The modern equivalent is the "M Sport" badge or painted grille fins, as seen on just about all battered, low end diesel BMWs.
I remember the even earlier 'DISC BRAKES' warning stickers.
 
D

Deleted member 26715

Guest
The current MINi Clubman is 21cm longer than the old Austin Maxi.
What does that mean?
 
Car stylists are incorporating fake 'diffusers' under the back of modern cars to visually break up their enormous rear ends. Including on SUVs and 4x4s. Also fake vents. The current Honda range being the worst offenders. But my favourite pet hate is the current trend for titifying exhaust tail pipes. Mercedes are terrible for it. All swoopy shapes and chrome trim. Forgetting - that this is where the sh!t comes out. The equivalent of bejazzling a bum hole.
 

fossyant

Ride It Like You Stole It!
Location
South Manchester
Car stylists are incorporating fake 'diffusers' under the back of modern cars to visually break up their enormous rear ends. Including on SUVs and 4x4s. Also fake vents. The current Honda range being the worst offenders. But my favourite pet hate is the current trend for titifying exhaust tail pipes. Mercedes are terrible for it. All swoopy shapes and chrome trim. Forgetting - that this is where the sh!t comes out. The equivalent of bejazzling a bum hole.

And fake exhaust ports - Merc being one, when you look under the car, there is an exhaust tail pipe pointing down, hidden away from the fake exhausts.
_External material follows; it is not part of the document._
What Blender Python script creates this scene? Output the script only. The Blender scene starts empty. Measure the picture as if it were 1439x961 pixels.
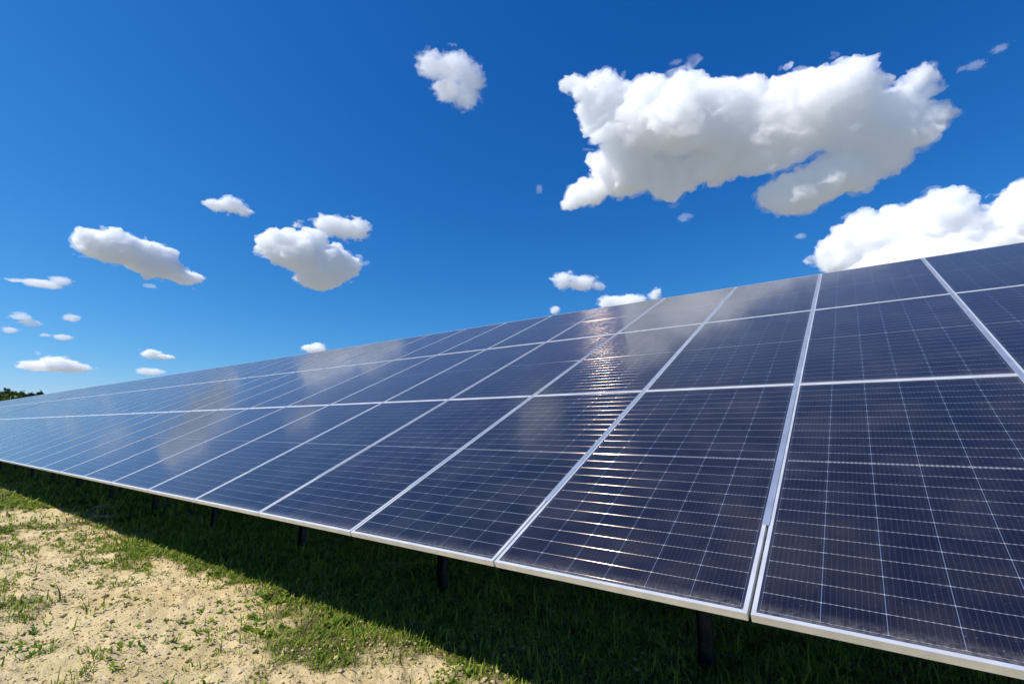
import bpy, bmesh, math, random
import numpy as np
from mathutils import Vector, Matrix, noise
rnd = random.Random(11)
rng = np.random.default_rng(5)
S = bpy.context.scene
C = S.collection
R_ = math.radians

# ------------------------------------------------------------------ camera
GZ = -0.8                                   # ground level; z = 0 is the lower edge of the array
CAM = Vector((0.4295, -1.9944, 0.6565))
YAW, PITCH = -36.3157, 9.816
FPX = 685.6                                 # focal length in pixels of the 1439 px wide photograph
cd = bpy.data.cameras.new('camera'); cam = bpy.data.objects.new('camera', cd); C.objects.link(cam)
cd.sensor_width = 36; cd.lens = FPX / 1439 * 36
cd.clip_start = 0.05; cd.clip_end = 80000
FW = Vector((math.sin(R_(YAW)) * math.cos(R_(PITCH)), math.cos(R_(YAW)) * math.cos(R_(PITCH)), math.sin(R_(PITCH))))
RT = Vector((math.cos(R_(YAW)), -math.sin(R_(YAW)), 0)); UP = RT.cross(FW)
cam.matrix_world = Matrix.Translation(CAM) @ Matrix((RT, UP, -FW)).transposed().to_4x4()
S.camera = cam

# ------------------------------------------------------------------ light
SUN = Vector((-0.43, -0.51, 0.745)).normalized()
w = bpy.data.worlds.new('World'); S.world = w; w.use_nodes = True
nt = w.node_tree; nt.nodes.clear()
sky = nt.nodes.new('ShaderNodeTexSky'); sky.sky_type = 'NISHITA'; sky.sun_disc = False
sky.sun_elevation = math.asin(SUN.z); sky.sun_rotation = math.atan2(SUN.x, SUN.y)
sky.altitude = 600; sky.air_density = 1.0; sky.dust_density = 0.25; sky.ozone_density = 3.5
sp = nt.nodes.new('ShaderNodeSeparateColor'); hs = nt.nodes.new('ShaderNodeCombineColor')   # clear, dry air: a deeper blue than the model's
for k_, (g_, a_) in enumerate(((1.9, .140), (1.1, .675), (.75, 1.761))):
    pw = nt.nodes.new('ShaderNodeMath'); pw.operation = 'POWER'; pw.inputs[1].default_value = g_; ml = nt.nodes.new('ShaderNodeMath'); ml.operation = 'MULTIPLY'; ml.inputs[1].default_value = a_
    nt.links.new(sp.outputs[k_], pw.inputs[0]); nt.links.new(pw.outputs[0], ml.inputs[0]); nt.links.new(ml.outputs[0], hs.inputs[k_])
bg = nt.nodes.new('ShaderNodeBackground'); bg.inputs['Strength'].default_value = 0.092
wo = nt.nodes.new('ShaderNodeOutputWorld')
nt.links.new(sky.outputs[0], sp.inputs[0]); nt.links.new(hs.outputs[0], bg.inputs[0]); nt.links.new(bg.outputs[0], wo.inputs[0])
ld = bpy.data.lights.new('sun', 'SUN'); ld.energy = 5.0; ld.angle = R_(0.53); ld.color = (1, 0.963, 0.905)
lo = bpy.data.objects.new('sun', ld); C.objects.link(lo)
lo.rotation_euler = (-SUN).to_track_quat('-Z', 'Y').to_euler()
S.view_settings.view_transform = 'Standard'; S.view_settings.look = 'None'
S.view_settings.exposure = 0.30; S.view_settings.gamma = 1
cy = S.cycles
cy.max_bounces = 34; cy.diffuse_bounces = 3; cy.glossy_bounces = 3; cy.transparent_max_bounces = 8
cy.transmission_bounces = 2; cy.volume_bounces = 32; cy.volume_step_rate = 1
cy.use_denoising = True; cy.sample_clamp_indirect = 6; cy.use_adaptive_sampling = True; cy.adaptive_threshold = 0.012

# ------------------------------------------------------------------ helpers
def link(name, me, m=None, parent=None):
    o = bpy.data.objects.new(name, me); C.objects.link(o)
    if m: me.materials.append(m)
    if parent: o.parent = parent
    return o
def tag(o, label=None, cat=None, group=None, kind=None):
    if label: o['label'] = label
    if cat: o['category'] = cat
    if group: o['group'] = group
    if kind: o['kind'] = kind
    return o
def mesh(name, co, fa, smooth=False):
    """numpy verts (n,3), faces (m,k) of constant k"""
    me = bpy.data.meshes.new(name); co = np.asarray(co, np.float32); fa = np.asarray(fa, np.int32)
    k = fa.shape[1]
    me.vertices.add(len(co)); me.vertices.foreach_set('co', co.ravel())
    me.loops.add(fa.size); me.loops.foreach_set('vertex_index', fa.ravel())
    me.polygons.add(len(fa)); me.polygons.foreach_set('loop_start', np.arange(0, fa.size, k, dtype=np.int32))
    me.update(calc_edges=True); me.validate()
    if smooth: me.polygons.foreach_set('use_smooth', np.ones(len(me.polygons), bool))
    return me
def fattr(me, name, vals):
    a = me.attributes.new(name, 'FLOAT', 'POINT'); a.data.foreach_set('value', np.asarray(vals, np.float32))
class BX:
    """collects boxes given by a matrix frame"""
    def __init__(s): s.bm = bmesh.new()
    def box(s, a, b, f=None, bevel=0):
        a = Vector(a); b = Vector(b)
        r = bmesh.ops.create_cube(s.bm, size=1)['verts']
        for v in r:
            p = Vector([(a[i] + b[i]) / 2 + v.co[i] * (b[i] - a[i]) for i in range(3)])
            v.co = f(p) if f else p
        return s
    def tube(s, a, b, r, n=12):
        a = Vector(a); b = Vector(b); q = (b - a).to_track_quat('Z', 'Y').to_matrix().to_4x4()
        bmesh.ops.create_cone(s.bm, cap_ends=True, segments=n, radius1=r, radius2=r, depth=(b - a).length, matrix=Matrix.Translation((a + b) / 2) @ q)
        return s
    def done(s, name, m, parent=None):
        me = bpy.data.meshes.new(name); s.bm.to_mesh(me); s.bm.free()
        return link(name, me, m, parent)
# numpy gradient-free value noise
def vnoise(x, y, seed=0):
    xi = np.floor(x).astype(np.int64); yi = np.floor(y).astype(np.int64); fx = x - xi; fy = y - yi
    fx = fx * fx * fx * (fx * (fx * 6 - 15) + 10); fy = fy * fy * fy * (fy * (fy * 6 - 15) + 10)
    def h(a, b):
        n = (a * 374761393 + b * 668265263 + seed * 974634777) & 0xffffffff
        n = ((n ^ (n >> 13)) * 1274126177) & 0xffffffff; n = ((n ^ (n >> 16)) * 2246822519) & 0xffffffff
        return ((n ^ (n >> 15)) & 0xffffff) / 0xffffff
    return (h(xi, yi) * (1 - fx) + h(xi + 1, yi) * fx) * (1 - fy) + (h(xi, yi + 1) * (1 - fx) + h(xi + 1, yi + 1) * fx) * fy
def fbm(x, y, sc, o=4, seed=0, g=0.5):
    v = 0; a = 1; t = 0; c, s_ = math.cos(.6), math.sin(.6)
    x = x / sc; y = y / sc
    for i in range(o):
        v = v + a * vnoise(x, y, seed + i * 17); t += a; a *= g
        x, y = (x * c - y * s_) * 2.03 + 5.3, (x * s_ + y * c) * 2.03 + 1.7
    return v / t                                # 0..1

# material helpers
def mat(name):
    m = bpy.data.materials.new(name); m.use_nodes = True; t = m.node_tree
    b = t.nodes['Principled BSDF']; return m, t, b
def nd(t, ty, **kw):
    n = t.nodes.new(ty)
    for k, v in kw.items(): setattr(n, k, v)
    return n
def mth(t, op, a, b=None, c=None, clamp=False):
    n = t.nodes.new('ShaderNodeMath'); n.operation = op; n.use_clamp = clamp
    for i, v in enumerate((a, b, c)):
        if v is None: continue
        if isinstance(v, (int, float)): n.inputs[i].default_value = v
        else: t.links.new(v, n.inputs[i])
    return n.outputs[0]
def mixc(t, f, a, b):
    n = t.nodes.new('ShaderNodeMix'); n.data_type = 'RGBA'
    if isinstance(f, (int, float)): n.inputs[0].default_value = f
    else: t.links.new(f, n.inputs[0])
    for i, v in ((6, a), (7, b)):
        if isinstance(v, tuple): n.inputs[i].default_value = (*v, 1)
        else: t.links.new(v, n.inputs[i])
    return n.outputs[2]
def ramp(t, f, a, b):
    n = t.nodes.new('ShaderNodeMapRange'); n.interpolation_type = 'SMOOTHSTEP'
    t.links.new(f, n.inputs[0]); n.inputs[1].default_value = a; n.inputs[2].default_value = b
    return n.outputs[0]
def tnoise(t, vec, scale, detail=4, rough=.5):
    n = t.nodes.new('ShaderNodeTexNoise'); n.inputs['Scale'].default_value = scale
    n.inputs['Detail'].default_value = detail; n.inputs['Roughness'].default_value = rough
    t.links.new(vec, n.inputs['Vector']); return n.outputs[0]

# ------------------------------------------------------------------ ground
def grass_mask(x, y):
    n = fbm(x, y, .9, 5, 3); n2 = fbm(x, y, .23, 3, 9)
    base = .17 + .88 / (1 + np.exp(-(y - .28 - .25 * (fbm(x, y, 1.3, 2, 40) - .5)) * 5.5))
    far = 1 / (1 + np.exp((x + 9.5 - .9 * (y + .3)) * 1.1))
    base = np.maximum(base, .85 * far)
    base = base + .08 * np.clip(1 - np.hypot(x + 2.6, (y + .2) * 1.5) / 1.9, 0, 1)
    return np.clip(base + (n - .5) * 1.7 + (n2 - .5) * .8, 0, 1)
def gheight(x, y):
    r = np.hypot(x - CAM.x, y - CAM.y)
    f = np.clip(1 - (r - 15) / 40, 0, 1)
    clod = np.abs(fbm(x, y, .11, 3, 21, .6) - .5)
    furrow = fbm(x * 1.0 + y * .25, y * 3.2 - x * .9, .55, 3, 77)
    return GZ + f * ((fbm(x, y, 2.6, 3, 1) - .5) * .12 + (fbm(x, y, .45, 4, 2) - .5) * .07 + (furrow - .5) * .05 + (fbm(x, y, .085, 4, 31, .62) - .5) * .05 - clod * .02)
az = np.concatenate([np.arange(-100, 30, .22), np.arange(30, 260, 3.0)])
rr = [0.0, .35]
while rr[-1] < 14: rr.append(rr[-1] * 1.0095)
while rr[-1] < 200: rr.append(rr[-1] * 1.04)
while rr[-1] < 30000: rr.append(rr[-1] * 1.3)
rr = np.array(rr[1:])
A, RR = np.meshgrid(np.radians(az), rr); gx = CAM.x + RR * np.sin(A); gy = CAM.y + RR * np.cos(A)
gz = gheight(gx, gy); nr, na = gx.shape
co = np.stack([gx.ravel(), gy.ravel(), gz.ravel()], 1); co = np.vstack([co, [[CAM.x, CAM.y, GZ]]])
i, j = np.meshgrid(np.arange(nr - 1), np.arange(na), indexing='ij'); j2 = (j + 1) % na
fa = np.stack([(i * na + j), (i * na + j2), ((i + 1) * na + j2), ((i + 1) * na + j)], -1).reshape(-1, 4)
fa = fa[:, ::-1]
cap = np.array([[k, (k + 1) % na, len(co) - 1, len(co) - 1] for k in range(na)])
me = mesh('ground', co, fa, True)
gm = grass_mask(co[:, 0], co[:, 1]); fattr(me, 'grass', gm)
m, t, b = mat('soil'); g = nd(t, 'ShaderNodeNewGeometry').outputs['Position']
at = nd(t, 'ShaderNodeAttribute', attribute_name='grass').outputs['Fac']
n1 = tnoise(t, g, 1.4, 6, .6); n2 = tnoise(t, g, 14, 6, .65); n3 = tnoise(t, g, 90, 3, .6)
sand = mixc(t, ramp(t, n1, .3, .7), (.53, .405, .20), (.63, .50, .28))
sand = mixc(t, ramp(t, n2, .55, .78), sand, (.62, .50, .35))
sand = mixc(t, ramp(t, n2, .42, .25), sand, (.30, .20, .11))
sand = mixc(t, mth(t, 'MULTIPLY', ramp(t, n3, .60, .72), .45), sand, (.24, .17, .10))
sand = mixc(t, mth(t, 'MULTIPLY', ramp(t, tnoise(t, g, 3.3, 5, .65), .50, .74), .28), sand, (.33, .31, .13))   # thin film of green
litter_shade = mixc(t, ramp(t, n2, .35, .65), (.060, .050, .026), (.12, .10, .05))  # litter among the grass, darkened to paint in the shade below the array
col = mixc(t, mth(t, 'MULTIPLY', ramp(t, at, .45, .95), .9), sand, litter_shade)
ln = nd(t, 'ShaderNodeVectorMath', operation='LENGTH'); t.links.new(g, ln.inputs[0])
fld = mixc(t, ramp(t, tnoise(t, g, .05, 5), .35, .65), (.19, .19, .14), (.26, .25, .21))
col = mixc(t, ramp(t, ln.outputs['Value'], 18, 45), col, fld)
t.links.new(col, b.inputs['Base Color']); b.inputs['Roughness'].default_value = .95; b.inputs['Specular IOR Level'].default_value = .15
bp = nd(t, 'ShaderNodeBump'); bp.inputs['Strength'].default_value = .9; bp.inputs['Distance'].default_value = .02
t.links.new(mth(t, 'ADD', tnoise(t, g, 30, 7, .7), mth(t, 'MULTIPLY', n3, .3)), bp.inputs['Height']); t.links.new(bp.outputs[0], b.inputs['Normal'])
soil = m
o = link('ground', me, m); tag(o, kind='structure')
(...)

One of my favourite past times on my MTB is overtaking cars on a local 'unadopted' road that's full of potholes - even 4x4's are useless.
 
Location
London
Kevin and Tracy in blue vinyl on top of screen. Furry dice. Manual chokes.
Manual chokes weren't exactly a fad though were they?
I thought they were needed - at the time.
I well remember my Dad's Viva and the system I was supposed to use to get it started.
Never quite knew if I'd come out of the cinema to find it wouldn't start.
Supposedly you risked "flooding the engine", whatever that was, if you overdid it in your desperation to get home.
 
Location
London
I don't think I imagined/dreamed this.
I seem to remember that when I was very young, sometime in the 60s, there was a brief fashion for putting stickers on your car (usually the rear window I think) that made it look as if you had bullet holes in it.
Suppose it was supposed to make it look as if you had an exciting life in your underpowered runabout, running roadblocks or something.